STATED EXERCISE:
Check each line for the word "Blender" and report how many have it. Give nothing else.

RECORDS SUPPLIED:

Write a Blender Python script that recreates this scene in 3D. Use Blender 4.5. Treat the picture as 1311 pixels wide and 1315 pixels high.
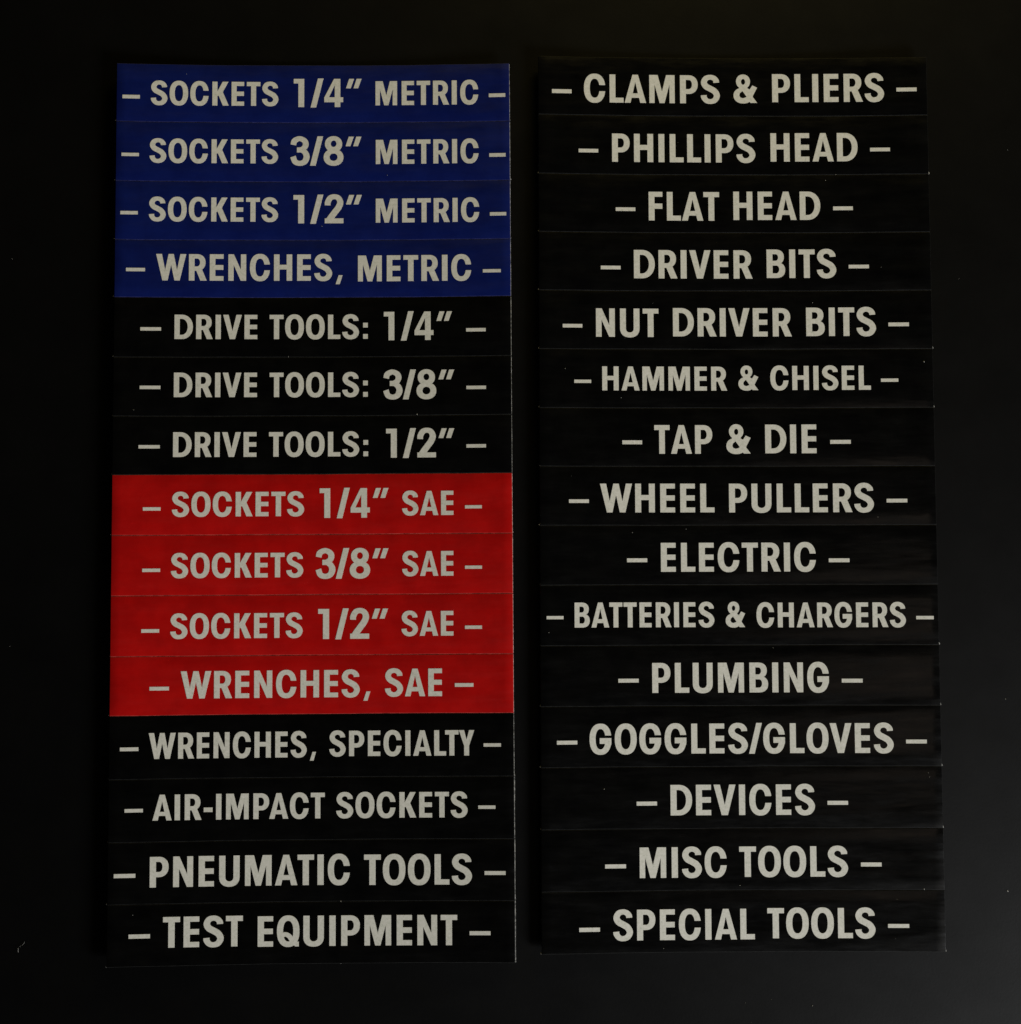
==
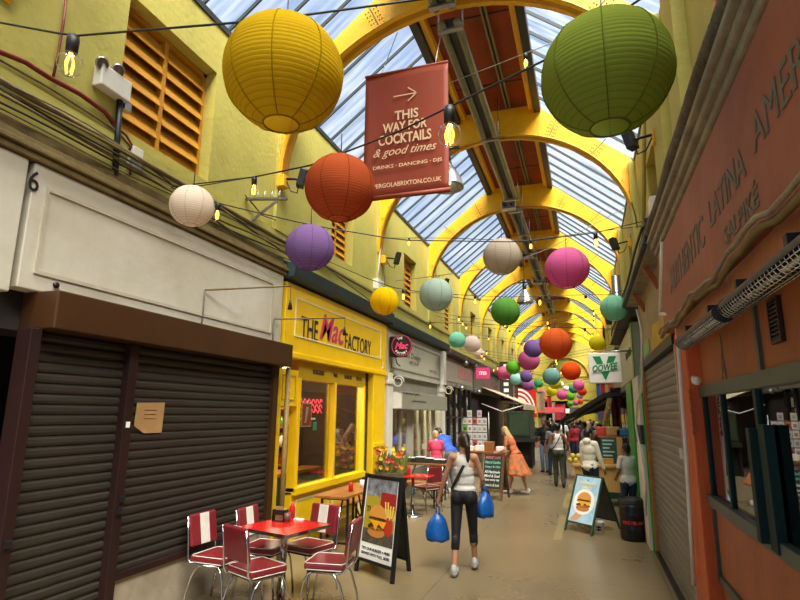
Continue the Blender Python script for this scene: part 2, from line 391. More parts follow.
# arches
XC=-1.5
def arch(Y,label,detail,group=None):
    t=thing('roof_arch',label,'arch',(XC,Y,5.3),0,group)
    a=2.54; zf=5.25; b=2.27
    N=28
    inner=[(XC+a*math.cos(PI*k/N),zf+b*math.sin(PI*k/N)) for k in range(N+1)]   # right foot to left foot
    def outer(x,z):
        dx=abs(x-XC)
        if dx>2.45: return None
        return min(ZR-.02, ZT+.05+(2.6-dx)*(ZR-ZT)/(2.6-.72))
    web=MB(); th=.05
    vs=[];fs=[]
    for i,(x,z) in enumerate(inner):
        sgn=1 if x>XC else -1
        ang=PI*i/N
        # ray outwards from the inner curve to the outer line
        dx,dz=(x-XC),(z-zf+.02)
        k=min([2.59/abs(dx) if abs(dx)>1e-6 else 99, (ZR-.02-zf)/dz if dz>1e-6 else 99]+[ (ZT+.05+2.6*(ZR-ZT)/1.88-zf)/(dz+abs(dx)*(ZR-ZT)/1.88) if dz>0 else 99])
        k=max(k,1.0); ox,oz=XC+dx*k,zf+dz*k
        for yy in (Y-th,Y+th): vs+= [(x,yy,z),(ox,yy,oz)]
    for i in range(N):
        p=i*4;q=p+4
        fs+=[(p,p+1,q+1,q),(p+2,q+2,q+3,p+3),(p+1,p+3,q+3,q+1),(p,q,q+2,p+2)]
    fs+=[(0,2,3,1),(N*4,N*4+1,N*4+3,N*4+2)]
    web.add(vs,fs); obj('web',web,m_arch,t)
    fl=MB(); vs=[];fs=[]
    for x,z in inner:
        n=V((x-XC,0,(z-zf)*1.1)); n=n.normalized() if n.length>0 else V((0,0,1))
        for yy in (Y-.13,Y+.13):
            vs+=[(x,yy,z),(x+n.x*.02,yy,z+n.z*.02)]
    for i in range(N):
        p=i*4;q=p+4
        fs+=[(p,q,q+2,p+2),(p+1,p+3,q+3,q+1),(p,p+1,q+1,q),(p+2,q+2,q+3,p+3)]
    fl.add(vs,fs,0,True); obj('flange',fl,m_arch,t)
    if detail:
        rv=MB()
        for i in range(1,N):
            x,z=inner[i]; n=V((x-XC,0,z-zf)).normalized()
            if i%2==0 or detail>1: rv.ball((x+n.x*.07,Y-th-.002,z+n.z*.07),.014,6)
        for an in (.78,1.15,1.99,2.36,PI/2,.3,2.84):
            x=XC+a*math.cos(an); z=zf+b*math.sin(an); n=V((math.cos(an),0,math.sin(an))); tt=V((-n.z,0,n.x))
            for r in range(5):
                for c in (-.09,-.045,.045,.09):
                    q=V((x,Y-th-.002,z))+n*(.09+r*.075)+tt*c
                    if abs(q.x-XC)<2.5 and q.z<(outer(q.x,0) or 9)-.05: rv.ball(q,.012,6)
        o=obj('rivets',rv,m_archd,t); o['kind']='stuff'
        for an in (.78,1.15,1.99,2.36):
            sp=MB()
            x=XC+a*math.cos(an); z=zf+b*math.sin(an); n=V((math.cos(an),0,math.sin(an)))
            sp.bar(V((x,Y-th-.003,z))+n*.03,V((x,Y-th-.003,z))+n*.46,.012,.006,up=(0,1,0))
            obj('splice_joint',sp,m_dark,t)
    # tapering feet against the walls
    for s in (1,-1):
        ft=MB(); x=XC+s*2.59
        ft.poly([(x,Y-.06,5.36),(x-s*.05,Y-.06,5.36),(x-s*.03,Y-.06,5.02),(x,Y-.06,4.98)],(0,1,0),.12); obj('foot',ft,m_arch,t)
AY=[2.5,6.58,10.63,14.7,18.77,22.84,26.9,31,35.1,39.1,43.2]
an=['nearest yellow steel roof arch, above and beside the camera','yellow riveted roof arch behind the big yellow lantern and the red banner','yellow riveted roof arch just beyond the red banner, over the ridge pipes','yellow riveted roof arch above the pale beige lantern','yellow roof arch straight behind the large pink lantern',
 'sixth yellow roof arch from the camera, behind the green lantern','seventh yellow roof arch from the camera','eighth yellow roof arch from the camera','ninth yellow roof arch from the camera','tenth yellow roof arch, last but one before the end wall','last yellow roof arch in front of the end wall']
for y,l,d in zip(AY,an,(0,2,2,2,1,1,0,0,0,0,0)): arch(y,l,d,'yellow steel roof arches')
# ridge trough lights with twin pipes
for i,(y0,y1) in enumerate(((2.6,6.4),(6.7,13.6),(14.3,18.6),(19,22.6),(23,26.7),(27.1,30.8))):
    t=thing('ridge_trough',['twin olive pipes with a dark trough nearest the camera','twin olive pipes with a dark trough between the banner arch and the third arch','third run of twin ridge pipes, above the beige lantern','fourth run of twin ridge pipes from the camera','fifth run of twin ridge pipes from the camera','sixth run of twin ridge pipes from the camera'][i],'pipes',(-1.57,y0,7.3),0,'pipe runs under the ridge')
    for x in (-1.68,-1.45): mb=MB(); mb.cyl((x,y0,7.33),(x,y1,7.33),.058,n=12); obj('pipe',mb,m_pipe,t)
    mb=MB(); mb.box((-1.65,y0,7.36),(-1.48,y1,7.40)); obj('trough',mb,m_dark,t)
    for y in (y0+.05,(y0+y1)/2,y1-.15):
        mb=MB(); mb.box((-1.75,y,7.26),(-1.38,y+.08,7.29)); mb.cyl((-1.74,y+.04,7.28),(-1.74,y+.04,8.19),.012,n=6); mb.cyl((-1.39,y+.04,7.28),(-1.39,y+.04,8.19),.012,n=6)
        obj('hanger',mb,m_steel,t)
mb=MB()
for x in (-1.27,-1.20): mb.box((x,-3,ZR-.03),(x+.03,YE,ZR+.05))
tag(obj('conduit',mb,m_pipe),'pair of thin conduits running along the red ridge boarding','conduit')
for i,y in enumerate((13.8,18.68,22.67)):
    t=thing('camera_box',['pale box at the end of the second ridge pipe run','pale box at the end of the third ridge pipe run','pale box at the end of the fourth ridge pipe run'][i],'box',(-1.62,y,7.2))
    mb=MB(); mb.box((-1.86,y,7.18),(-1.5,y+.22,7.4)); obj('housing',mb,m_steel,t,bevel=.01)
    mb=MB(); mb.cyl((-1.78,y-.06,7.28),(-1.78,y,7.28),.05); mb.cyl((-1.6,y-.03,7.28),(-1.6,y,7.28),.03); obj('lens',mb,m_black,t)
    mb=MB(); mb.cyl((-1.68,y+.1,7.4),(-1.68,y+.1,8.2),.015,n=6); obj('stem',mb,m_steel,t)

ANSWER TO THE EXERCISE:
2